Friday, September 30, 2005

As if things weren't bad enough for the White House

The General Accountability Office (there's more than a little irony here) determined that the Bush Education Department was out of bounds legally when they paid commentators to praise their policies in newspaper articles and on TV while not disclosing the payments. There's a name for that... let's see, I think it's... oh yeah, propaganda!

From the NY Times yesterday (via Tim at Assorted Stuff):

WASHINGTON, Sept. 30 - Federal auditors said today that the Bush administration had violated the law by purchasing favorable news coverage of President Bush's education policies, by making payments to the conservative commentator Armstrong Williams and by hiring a public relations company to analyze media perceptions of the Republican Party.

In a blistering report, the investigators, from the Government Accountability Office, said the administration had disseminated "covert propaganda" inside the United States, in violation of a longstanding, explicit statutory ban.

The contract with Mr. Williams and the general contours of the administration's public relations campaign had been known for months. The report today provided the first definitive ruling on the legality of the activities.

Lawyers from the G.A.O., an independent nonpartisan arm of Congress, found that the Bush administration had systematically analyzed news articles to see if they carried the message, "The Bush administration/the G.O.P. is committed to education."
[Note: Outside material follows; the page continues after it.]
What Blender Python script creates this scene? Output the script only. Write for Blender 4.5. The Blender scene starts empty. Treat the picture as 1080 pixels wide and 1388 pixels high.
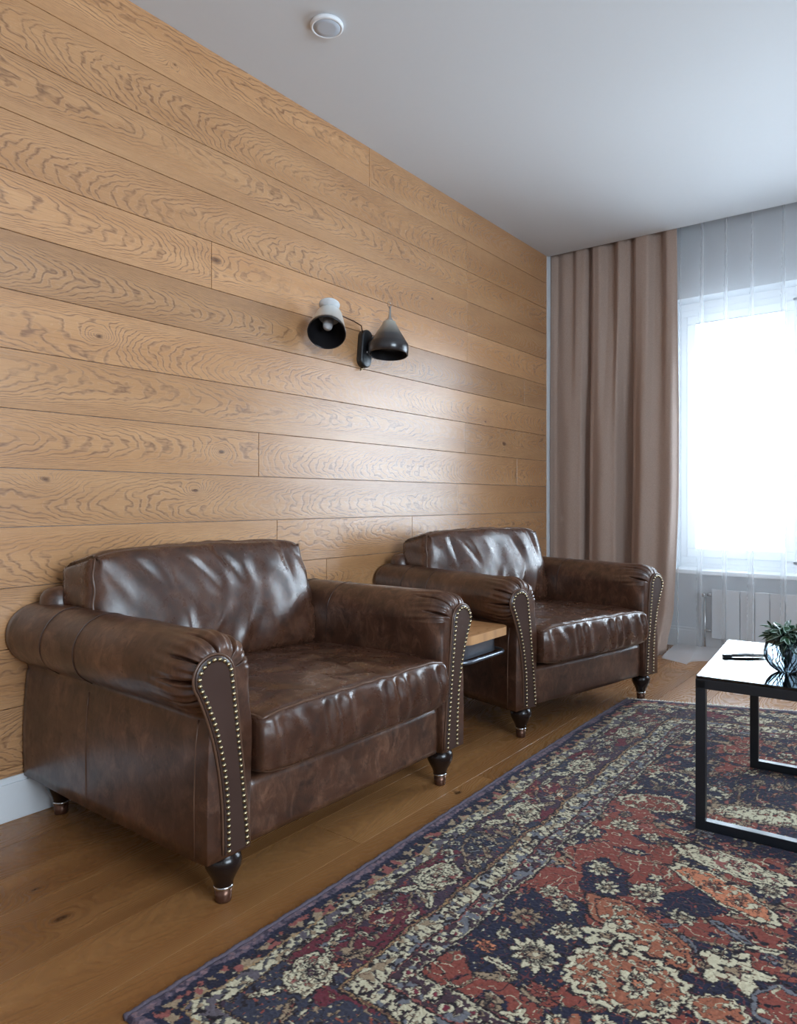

The auditors declared: "We see no use for such information except for partisan political purposes. Engaging in a purely political activity such as this is not a proper use of appropriated funds."
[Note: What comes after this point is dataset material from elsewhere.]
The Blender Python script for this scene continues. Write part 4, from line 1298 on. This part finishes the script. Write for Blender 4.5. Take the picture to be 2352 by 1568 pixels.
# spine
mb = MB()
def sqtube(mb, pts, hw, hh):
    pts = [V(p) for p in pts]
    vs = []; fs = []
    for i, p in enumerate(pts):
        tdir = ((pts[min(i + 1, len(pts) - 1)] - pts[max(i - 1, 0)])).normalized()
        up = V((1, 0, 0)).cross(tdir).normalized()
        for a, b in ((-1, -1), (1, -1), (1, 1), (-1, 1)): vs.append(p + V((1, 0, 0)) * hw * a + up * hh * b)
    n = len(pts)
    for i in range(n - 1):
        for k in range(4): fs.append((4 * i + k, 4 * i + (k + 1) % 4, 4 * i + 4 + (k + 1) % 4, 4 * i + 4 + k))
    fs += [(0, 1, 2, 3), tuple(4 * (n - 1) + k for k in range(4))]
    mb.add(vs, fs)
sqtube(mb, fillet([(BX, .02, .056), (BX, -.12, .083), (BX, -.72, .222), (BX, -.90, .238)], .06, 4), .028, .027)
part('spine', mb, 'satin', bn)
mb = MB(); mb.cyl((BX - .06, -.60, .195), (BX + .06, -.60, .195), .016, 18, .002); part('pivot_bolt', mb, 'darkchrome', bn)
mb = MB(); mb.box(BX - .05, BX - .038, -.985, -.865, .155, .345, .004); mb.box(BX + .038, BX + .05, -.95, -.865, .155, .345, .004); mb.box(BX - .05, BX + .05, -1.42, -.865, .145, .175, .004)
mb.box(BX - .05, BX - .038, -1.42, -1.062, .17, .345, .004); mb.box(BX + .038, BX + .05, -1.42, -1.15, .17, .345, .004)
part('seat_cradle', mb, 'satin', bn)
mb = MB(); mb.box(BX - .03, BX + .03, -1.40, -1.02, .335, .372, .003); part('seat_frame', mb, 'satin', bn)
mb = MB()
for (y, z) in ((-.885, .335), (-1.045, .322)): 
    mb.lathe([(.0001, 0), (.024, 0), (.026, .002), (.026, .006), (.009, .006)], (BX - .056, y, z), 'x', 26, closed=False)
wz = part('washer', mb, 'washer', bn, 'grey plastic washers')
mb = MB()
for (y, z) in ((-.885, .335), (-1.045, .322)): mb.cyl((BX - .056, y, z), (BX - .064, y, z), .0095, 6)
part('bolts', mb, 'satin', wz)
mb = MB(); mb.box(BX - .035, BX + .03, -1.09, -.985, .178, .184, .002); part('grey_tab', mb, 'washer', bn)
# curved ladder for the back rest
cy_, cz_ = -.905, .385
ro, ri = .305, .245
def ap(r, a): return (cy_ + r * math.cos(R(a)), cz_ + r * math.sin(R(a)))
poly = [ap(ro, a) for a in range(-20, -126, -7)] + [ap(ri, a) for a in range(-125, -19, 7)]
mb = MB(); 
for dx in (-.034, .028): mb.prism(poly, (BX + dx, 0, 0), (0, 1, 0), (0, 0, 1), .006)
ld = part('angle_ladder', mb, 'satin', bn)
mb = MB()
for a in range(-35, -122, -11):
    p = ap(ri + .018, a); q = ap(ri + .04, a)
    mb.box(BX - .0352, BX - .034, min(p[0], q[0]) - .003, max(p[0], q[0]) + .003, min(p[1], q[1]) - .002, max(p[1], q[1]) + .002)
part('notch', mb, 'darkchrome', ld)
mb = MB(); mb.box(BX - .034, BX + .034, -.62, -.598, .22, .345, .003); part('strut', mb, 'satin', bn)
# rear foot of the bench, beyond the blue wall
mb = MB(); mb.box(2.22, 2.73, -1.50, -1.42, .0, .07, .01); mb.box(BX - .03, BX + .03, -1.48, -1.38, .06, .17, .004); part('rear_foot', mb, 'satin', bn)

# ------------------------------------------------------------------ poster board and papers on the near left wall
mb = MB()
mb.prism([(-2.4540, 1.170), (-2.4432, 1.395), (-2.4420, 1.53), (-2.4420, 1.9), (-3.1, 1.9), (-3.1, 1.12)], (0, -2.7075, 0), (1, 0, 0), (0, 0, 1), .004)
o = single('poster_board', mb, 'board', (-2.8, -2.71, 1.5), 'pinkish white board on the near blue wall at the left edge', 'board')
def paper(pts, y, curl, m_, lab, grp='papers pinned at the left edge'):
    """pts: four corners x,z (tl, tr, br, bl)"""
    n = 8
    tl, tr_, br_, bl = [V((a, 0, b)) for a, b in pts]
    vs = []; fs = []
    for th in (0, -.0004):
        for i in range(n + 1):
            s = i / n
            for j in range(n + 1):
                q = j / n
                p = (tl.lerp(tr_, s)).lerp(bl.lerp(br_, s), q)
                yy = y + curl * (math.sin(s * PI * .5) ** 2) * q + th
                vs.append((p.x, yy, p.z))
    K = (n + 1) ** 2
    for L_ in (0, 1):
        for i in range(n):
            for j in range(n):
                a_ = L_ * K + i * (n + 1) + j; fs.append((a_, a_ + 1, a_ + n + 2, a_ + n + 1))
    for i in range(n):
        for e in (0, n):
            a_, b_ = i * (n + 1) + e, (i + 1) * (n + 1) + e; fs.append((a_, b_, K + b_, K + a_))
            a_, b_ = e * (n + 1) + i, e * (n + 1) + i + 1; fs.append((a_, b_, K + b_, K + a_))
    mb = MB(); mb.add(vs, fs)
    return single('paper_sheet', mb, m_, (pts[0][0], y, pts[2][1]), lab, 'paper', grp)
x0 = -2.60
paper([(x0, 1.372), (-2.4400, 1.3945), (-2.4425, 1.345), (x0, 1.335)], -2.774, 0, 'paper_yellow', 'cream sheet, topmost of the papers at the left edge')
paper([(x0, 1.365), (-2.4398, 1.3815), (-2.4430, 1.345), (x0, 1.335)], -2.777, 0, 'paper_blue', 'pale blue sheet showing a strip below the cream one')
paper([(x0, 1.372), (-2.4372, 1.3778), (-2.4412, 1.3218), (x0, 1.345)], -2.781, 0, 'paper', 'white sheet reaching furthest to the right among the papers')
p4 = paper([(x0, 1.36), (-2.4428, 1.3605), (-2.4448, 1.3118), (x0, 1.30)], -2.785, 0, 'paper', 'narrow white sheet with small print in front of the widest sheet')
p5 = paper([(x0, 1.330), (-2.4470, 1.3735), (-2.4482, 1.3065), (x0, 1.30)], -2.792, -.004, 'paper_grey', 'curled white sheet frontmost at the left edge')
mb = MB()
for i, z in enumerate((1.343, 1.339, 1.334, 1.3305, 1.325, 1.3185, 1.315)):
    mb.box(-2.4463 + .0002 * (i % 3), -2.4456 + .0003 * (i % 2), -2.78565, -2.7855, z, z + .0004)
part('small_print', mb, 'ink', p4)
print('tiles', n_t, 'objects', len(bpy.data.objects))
The G.A.O. also assailed the Education Department for telling Ketchum Inc., a large public relations company, to pay Mr. Williams for newspaper columns and television appearances praising Mr. Bush's education initiative, the No Child Left Behind Act.
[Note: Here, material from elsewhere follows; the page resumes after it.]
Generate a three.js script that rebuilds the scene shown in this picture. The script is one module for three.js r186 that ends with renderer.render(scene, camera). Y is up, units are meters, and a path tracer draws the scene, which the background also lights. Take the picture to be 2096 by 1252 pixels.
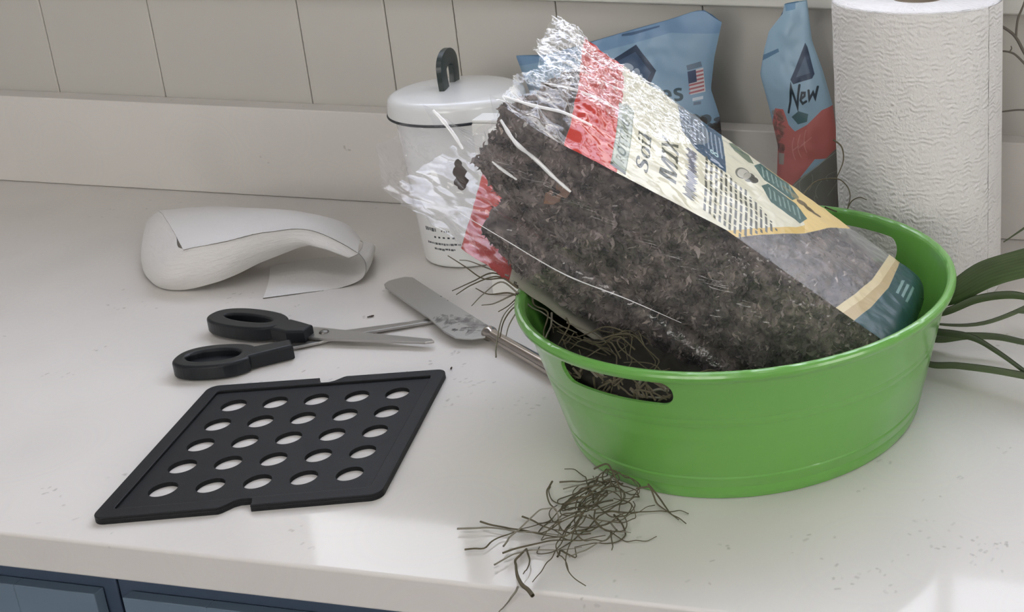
import * as THREE from 'three';
import { mergeGeometries, toCreasedNormals, mergeVertices } from 'three/addons/utils/BufferGeometryUtils.js';
import { RectAreaLightUniformsLib } from 'three/addons/lights/RectAreaLightUniformsLib.js';
import { RoundedBoxGeometry } from 'three/addons/geometries/RoundedBoxGeometry.js';
import { ImprovedNoise } from 'three/addons/math/ImprovedNoise.js';
import { Brush, Evaluator, SUBTRACTION } from 'three-bvh-csg';

// ------------------------------------------------------------------ camera, sky, exposure
const lerp = (a, b, t) => a + (b - a) * t, clamp = (x, a, b) => Math.min(b, Math.max(a, x));
const sstep = (a, b, x) => { const t = clamp((x - a) / (b - a), 0, 1); return t * t * (3 - 2 * t); };
const scene = new THREE.Scene();
const renderer = new THREE.WebGLRenderer({ antialias: true });
renderer.toneMapping = THREE.LinearToneMapping;
renderer.toneMappingExposure = 0.875;
renderer.shadowMap.enabled = true;
const W = 2096, H = 1252, FOCAL = 2438.55, PPX = 1969.77, PPY = 283.96;   // the photograph is an off-centre crop
const FW = 2 * PPX, FH = FW * H / W;
const camera = new THREE.PerspectiveCamera(2 * Math.atan(FH / 2 / FOCAL) * 180 / Math.PI, W / H, 0.02, 60);
camera.position.set(0.17003, 0.44589, 1.10337);
camera.rotation.order = 'YXZ';
camera.rotation.set(-0.297148, 0.160083, -0.0011816);
camera.setViewOffset(FW, FH, 0, FH / 2 - PPY, W, H);
camera.updateProjectionMatrix();

const SKY = 6.6;                      // bright overcast daylight, cooler towards the zenith
{
  const w = 64, h = 64, d = new Float32Array(w * h * 4);
  for (let y = 0; y < h; y++) for (let x = 0; x < w; x++) {
    const e = Math.max(0, Math.sin(((y + 0.5) / h - 0.5) * Math.PI)), t = sstep(0.3, 0.85, e), i = (y * w + x) * 4;
    d[i] = 1.02 - 0.16 * t; d[i + 1] = 0.99 - 0.06 * t; d[i + 2] = 0.945 + 0.21 * t; d[i + 3] = 1;
  }
  const tex = new THREE.DataTexture(d, w, h, THREE.RGBAFormat, THREE.FloatType);
  tex.mapping = THREE.EquirectangularReflectionMapping; tex.magFilter = THREE.LinearFilter; tex.needsUpdate = true;
  scene.background = tex; scene.backgroundIntensity = SKY;
}

// ceiling panel lamp added out of view to brighten the tops of things
RectAreaLightUniformsLib.init();
const FILL_LAMP = { x: -0.25, z: 1.0, y: 1.6, w: 1.3, d: 0.6, power: 1.7 };
{
  const l = new THREE.RectAreaLight(new THREE.Color(1.0, 0.99, 0.98), FILL_LAMP.power, FILL_LAMP.w, FILL_LAMP.d);
  l.position.set(FILL_LAMP.x, FILL_LAMP.y - 0.062, FILL_LAMP.z); l.rotation.x = -Math.PI / 2; l.name = 'fill_lamp_light'; scene.add(l);
}

// ------------------------------------------------------------------ helpers
let seed = 20240611;
const rnd = () => { seed = (seed + 0x6d2b79f5) | 0; let t = Math.imul(seed ^ (seed >>> 15), 1 | seed); t = (t + Math.imul(t ^ (t >>> 7), 61 | t)) ^ t; return ((t ^ (t >>> 14)) >>> 0) / 4294967296; };
const rr = (a, b) => a + (b - a) * rnd();
const PN = new ImprovedNoise();
const noise = (x, y, z) => PN.noise(x, y, z);
const fbm = (x, y, z, o = 4) => { let s = 0, a = 1; for (let i = 0; i < o; i++) { s += a * noise(x, y, z); x = x * 2.03 + 11.3; y = y * 2.03 + 5.1; z = z * 2.03 + 7.7; a *= 0.5; } return s; };
const V = (x, y, z) => new THREE.Vector3(x, y, z);
const cm = (a) => a.map((p) => V(p[0] / 100, p[1] / 100, p[2] / 100));

const used = new Map();
function numbered(name) { const n = used.get(name) ?? 0; used.set(name, n + 1); return n ? name + '_' + String(n).padStart(3, '0') : name; }
function tag(o, label, category, group, kind) {
  if (label) o.userData.label = label; if (category) o.userData.category = category;
  if (group) o.userData.group = group; if (kind) o.userData.kind = kind; return o;
}
function thing(name, label, category, pos = [0, 0, 0], group) {
  const o = new THREE.Group(); o.name = numbered(name); o.position.set(...pos); scene.add(o); return tag(o, label, category, group);
}
function part(name, geo, mat, parent, label) {
  const m = new THREE.Mesh(geo, mat); m.name = numbered(name); m.castShadow = m.receiveShadow = true; (parent || scene).add(m);
  if (label) m.userData.label = label; return m;
}
const struct = (o) => { o.userData.kind = 'structure'; return o; };
const shift = (g, x, y, z) => g.translate(x, y, z);
// box with chamfered edges, centre given, uv in metres
function box(w, h, d, x, y, z, r = 0.001) {
  const g = r > 0 ? new RoundedBoxGeometry(w, h, d, 1, r) : new THREE.BoxGeometry(w, h, d);
  return planar(g.translate(x, y, z));
}
function span(x0, x1, y0, y1, z0, z1, r = 0.001) { return box(x1 - x0, y1 - y0, z1 - z0, (x0 + x1) / 2, (y0 + y1) / 2, (z0 + z1) / 2, r); }
function planar(g) {
  const p = g.attributes.position, n = g.attributes.normal, uv = new Float32Array(p.count * 2);
  for (let i = 0; i < p.count; i++) {
    const ax = Math.abs(n.getX(i)), ay = Math.abs(n.getY(i)), az = Math.abs(n.getZ(i));
    if (ay >= ax && ay >= az) { uv[2 * i] = p.getX(i); uv[2 * i + 1] = p.getZ(i); }
    else if (az >= ax) { uv[2 * i] = p.getX(i); uv[2 * i + 1] = p.getY(i); }
    else { uv[2 * i] = p.getZ(i); uv[2 * i + 1] = p.getY(i); }
  }
  g.setAttribute('uv', new THREE.BufferAttribute(uv, 2)); return g;
}
// grid surface from fn(u, v) -> Vector3; uv = fnuv(u, v) or (u, v)
function grid(fn, nu, nv, fuv, flip) {
  const pos = [], uv = [], idx = [];
  for (let j = 0; j <= nv; j++) for (let i = 0; i <= nu; i++) {
    const u = i / nu, v = j / nv, p = fn(u, v), t = fuv ? fuv(u, v, p) : [u, v];
    pos.push(p.x, p.y, p.z); uv.push(t[0], t[1]);
  }
  for (let j = 0; j < nv; j++) for (let i = 0; i < nu; i++) {
    const a = j * (nu + 1) + i, b = a + 1, c = a + nu + 1, d = c + 1;
    flip ? idx.push(a, c, b, b, c, d) : idx.push(a, b, c, b, d, c);
  }
  const g = new THREE.BufferGeometry();
  g.setAttribute('position', new THREE.Float32BufferAttribute(pos, 3)); g.setAttribute('uv', new THREE.Float32BufferAttribute(uv, 2));
  g.setIndex(idx); g.computeVertexNormals(); return g;
}
// a sheet with thickness: grid surface, offset back side and rim
function sheet(fn, nu, nv, th, fuv) {
  const f = grid(fn, nu, nv, fuv), n = f.attributes.normal, p = f.attributes.position, N = p.count;
  const pos = [...p.array], nor = [...n.array], uv = [...f.attributes.uv.array, ...f.attributes.uv.array], idx = [...f.index.array];
  for (let i = 0; i < N; i++) { pos.push(p.getX(i) - n.getX(i) * th, p.getY(i) - n.getY(i) * th, p.getZ(i) - n.getZ(i) * th); nor.push(-n.getX(i), -n.getY(i), -n.getZ(i)); }
  for (let i = 0; i < f.index.count; i += 3) idx.push(f.index.array[i] + N, f.index.array[i + 2] + N, f.index.array[i + 1] + N);
  const rim = [];
  for (let i = 0; i <= nu; i++) rim.push(i);
  for (let j = 1; j <= nv; j++) rim.push(j * (nu + 1) + nu);
  for (let i = nu - 1; i >= 0; i--) rim.push(nv * (nu + 1) + i);
  for (let j = nv - 1; j >= 0; j--) rim.push(j * (nu + 1));
  for (let k = 0; k < rim.length - 1; k++) { const a = rim[k], b = rim[k + 1]; idx.push(a, a + N, b, b, a + N, b + N); }
  const g = new THREE.BufferGeometry();
  g.setAttribute('position', new THREE.Float32BufferAttribute(pos, 3)); g.setAttribute('normal', new THREE.Float32BufferAttribute(nor, 3));
  g.setAttribute('uv', new THREE.Float32BufferAttribute(uv, 2)); g.setIndex(idx); return g;
}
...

When that arrangement became publicly known, it set off widespread criticism. At a news conference in January, Mr. Bush said: "We will not be paying commentators to advance our agenda. Our agenda ought to be able to stand on its own two feet."

But more recently the Education Department defended its payments to Mr. Williams, saying his commentaries were "no more than the legitimate dissemination of information to the public."

The G.A.O. said the Education Department had no money or authority to "procure favorable commentary in violation of the publicity or propaganda prohibition" in federal law.


This is supposed to be an Education Department that favors strong accountability, right? So who's accountable? Will Bush oppose failure from schools but tolerate failure from his top appointees? And the $64,000 question: If this was, as the Accountability Office put it, "in violation of a longstanding, explicit statutory ban," shouldn't someone be punished?